Oops round two.
I had been burning the new 6" steadily for two days.
All the new brickwork was dry and warming up. The new stove itself is performing flawlessly!
Each time I added a fresh load of
wood. Thick billowing clouds of stinky grey steam would come rolling around the cap and out the chimney.
However despite cleaning all the yuck out of the first horizontal pipe I was still not getting good exhaust temperatures in the stack.
Temps would rise with a new load of wood... but never even getting to 100 F. As soon as the wood started coaling exhaust temps would fall.
Gain a little and then loose it all.
Yesterday after adding a fresh batch of wood. I was standing out in the
yard watching the grey cloud start pouring out of the chimney.
A sudden thought popped in my head... Its not raining , I should remove the cap from the chimney! Maybe get some better draft going!
Up the access ladder I go, trusty screw gun in hand.

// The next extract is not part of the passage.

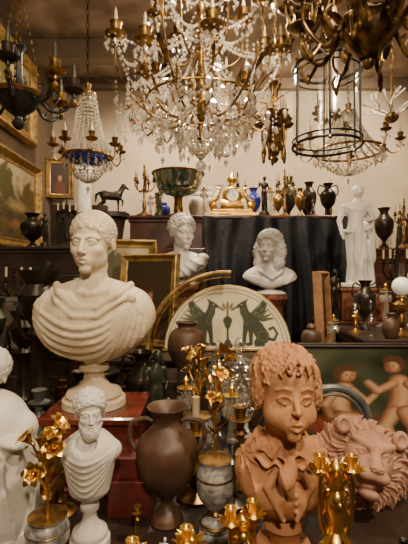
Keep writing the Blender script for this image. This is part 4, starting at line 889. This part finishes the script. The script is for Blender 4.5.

The chimney cap is the old style . Commonly called a "coolie" cap. Basically wide open with 3 legs and a lid. Just
enough to keep out snow and rain.
4 screws hold the cap to the pipe. After removing the last screw and lifting the cap off... what did I see???
I saw the entire bottom of the cap covered in big fat drops of water!!! OH Shit!!! I'm evaporating the water out of the wet ash...
Sending it up the pipe in billowing stinky grey clouds... Where it was condensing on the bottom of the cap...
AND falling directly back down the pipe landing on the still wet ash!!! Keeping a fresh supply of sopping wet ash!!!
Its no wonder my exhaust temperatures won't come up and stay there!
The cap came off yesterday, we will see how long it takes now for the stack temps to rise!